* Goal of the exercise *
Go through the material and tally the lines containing the string "from". Give the total alone.

* Information provided *

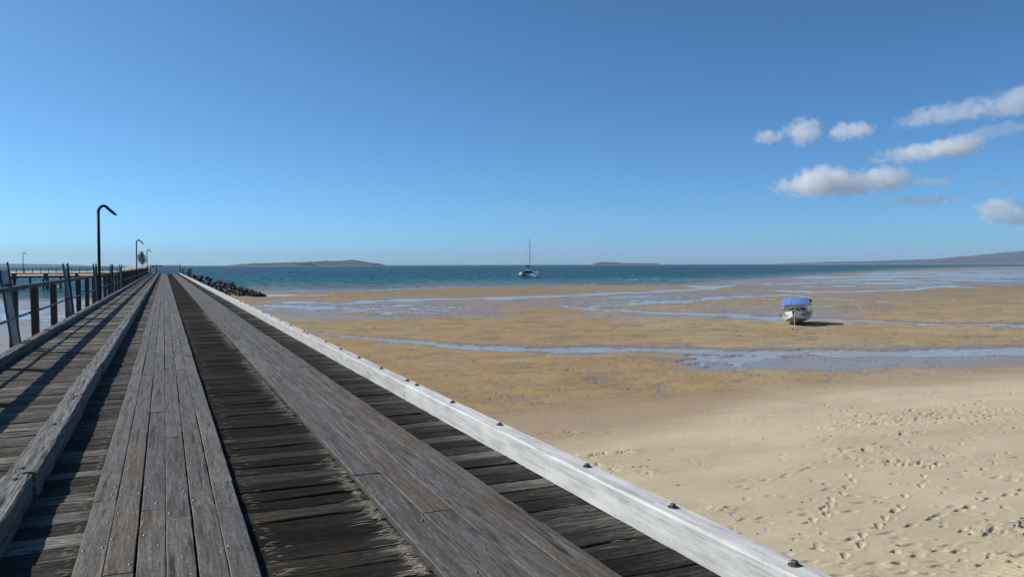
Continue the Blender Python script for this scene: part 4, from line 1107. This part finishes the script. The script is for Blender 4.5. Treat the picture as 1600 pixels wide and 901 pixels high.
# ---------------------------------------------------------------- clouds
def cloud_mat(seed, dens, cell, thin=0.0):
    mt = bpy.data.materials.new("cloud_vapour"); mt.use_nodes = True; t = mt.node_tree
    t.nodes.clear(); out = t.nodes.new("ShaderNodeOutputMaterial"); pv = t.nodes.new("ShaderNodeVolumePrincipled")
    t.links.new(pv.outputs[0], out.inputs['Volume'])
    pv.inputs['Color'].default_value = (1, 1, 1, 1); pv.inputs['Anisotropy'].default_value = 0.0
    g = t.nodes.new("ShaderNodeTexCoord"); nz = t.nodes.new("ShaderNodeTexNoise"); nz.inputs['Detail'].default_value = 5
    nz.inputs['Roughness'].default_value = .68; nz.inputs['Scale'].default_value = 1.0
    sc = t.nodes.new("ShaderNodeVectorMath"); sc.operation = 'MULTIPLY_ADD'
    sc.inputs[1].default_value = (1 / cell,) * 3; sc.inputs[2].default_value = (seed * 3.7, seed * 1.3, seed)
    ge = t.nodes.new("ShaderNodeNewGeometry")
    t.links.new(ge.outputs['Position'], sc.inputs[0]); t.links.new(sc.outputs[0], nz.inputs['Vector'])
    # distance from the middle of the lobe, in lobe radii
    ln = t.nodes.new("ShaderNodeVectorMath"); ln.operation = 'LENGTH'
    t.links.new(g.outputs['Object'], ln.inputs[0])
    def M_(op, a, b):
        n = t.nodes.new("ShaderNodeMath"); n.operation = op
        for i, q in enumerate((a, b)):
            if isinstance(q, bpy.types.NodeSocket): t.links.new(q, n.inputs[i])
            else: n.inputs[i].default_value = q
        return n.outputs[0]
    fall = M_('SUBTRACT', 1.0, ln.outputs['Value'])
    f = M_('ADD', M_('MULTIPLY', fall, 1.15), M_('MULTIPLY', M_('SUBTRACT', nz.outputs['Fac'], .5), 3.2))
    f = M_('SUBTRACT', f, .20 + thin)
    n = t.nodes.new("ShaderNodeMath"); n.operation = 'MULTIPLY'; n.use_clamp = False
    cl = t.nodes.new("ShaderNodeClamp"); t.links.new(M_('MULTIPLY', f, 3.0), cl.inputs[0])
    t.links.new(M_('MULTIPLY', cl.outputs[0], dens), pv.inputs['Density'])
    return mt
CD = 9500.0
def cloud(name, lobes, dens, cell, label, seed, thin=0.0):
    """lobes: pixel centre x, y, half width, half height, one soft lobe of vapour each"""
    root = None
    sc = CD / F_PX
    for i, (px, py, rx, ry, tilt) in enumerate(lobes):
        X, Z = (px - 800) * sc, CD
        wx, wy = cam2w(X, Z); wz = CAM_Z - (py - hor(px)) * sc
        if root is None:
            root = empty(name, (wx, wy, wz), 0, label, "cloud", "small clouds over the right of the sky")
            r0 = Vector((wx, wy, wz))
        bm = bmesh.new(); bmesh.ops.create_icosphere(bm, subdivisions=3, radius=1.0)
        me = bpy.data.meshes.new("cloud_puff"); bm.to_mesh(me); bm.free()
        me.materials.append(cloud_mat(seed, dens, cell, thin))
        o = link(bpy.data.objects.new("cloud_puff", me), root)
        o.location = Vector((wx, wy, wz)) - r0
        o.rotation_euler = (0, R(-tilt), -PHI)
        o.scale = (rx * sc, min(rx, ry * 2.2) * sc, ry * sc)
CLOUDS = [
 ("cloud", [(1305,288,112,24,3),(1285,280,50,24,0),(1388,278,42,22,0)], .0042, 110, "largest bright flat based cloud low on the right", 1, 0),
 ("cloud", [(1254,208,34,26,0),(1200,216,28,13,0)], .0042, 110, "small round white puff with a wisp on its left", 2, .05),
 ("cloud", [(1328,206,42,18,0)], .0038, 110, "small white puff second in the upper row", 3, .05),
 ("cloud", [(1480,178,100,20,10),(1590,158,80,26,14)], .0016, 190, "broad thin streaky cloud at the upper right edge", 4, .0),
 ("cloud", [(1445,238,100,17,7),(1490,230,56,19,4)], .0036, 120, "long slanting white cloud above the largest one", 5, .0),
 ("cloud", [(1540,208,80,15,9)], .0013, 150, "faint grey streak between the two slanting clouds", 6, .0),
 ("cloud", [(1440,314,75,11,2)], .0030, 120, "faint thin cloud just below the largest one", 7, .0),
 ("cloud", [(1565,322,48,15,4),(1590,340,70,16,0)], .0042, 110, "bright topped cloud lowest at the right edge", 8, .0),
 ("cloud", [(1450,284,55,9,0)], .0024, 110, "pale wisp trailing off the largest cloud", 9, .0),
 ("cloud", [(1555,286,30,7,0)], .0022, 90, "tiny grey wisp near the right edge", 10, .0),
]
for c_ in CLOUDS: cloud(*c_)

# ---------------------------------------------------------------- air
hz = bpy.data.materials.new("sea_haze"); hz.use_nodes = True; t = hz.node_tree; t.nodes.clear()
out = t.nodes.new("ShaderNodeOutputMaterial"); pv = t.nodes.new("ShaderNodeVolumePrincipled")
pv.inputs['Color'].default_value = (.60, .76, 1.0, 1); pv.inputs['Density'].default_value = 7.5e-5
t.links.new(pv.outputs[0], out.inputs['Volume'])
haze = MB().box((2500, 3600, (150 + ZW - 2.5) / 2), (22000, 13500, 150 - ZW + 2.5)).build("haze", hz)
tag(haze, kind='stuff')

* Exercise output *
2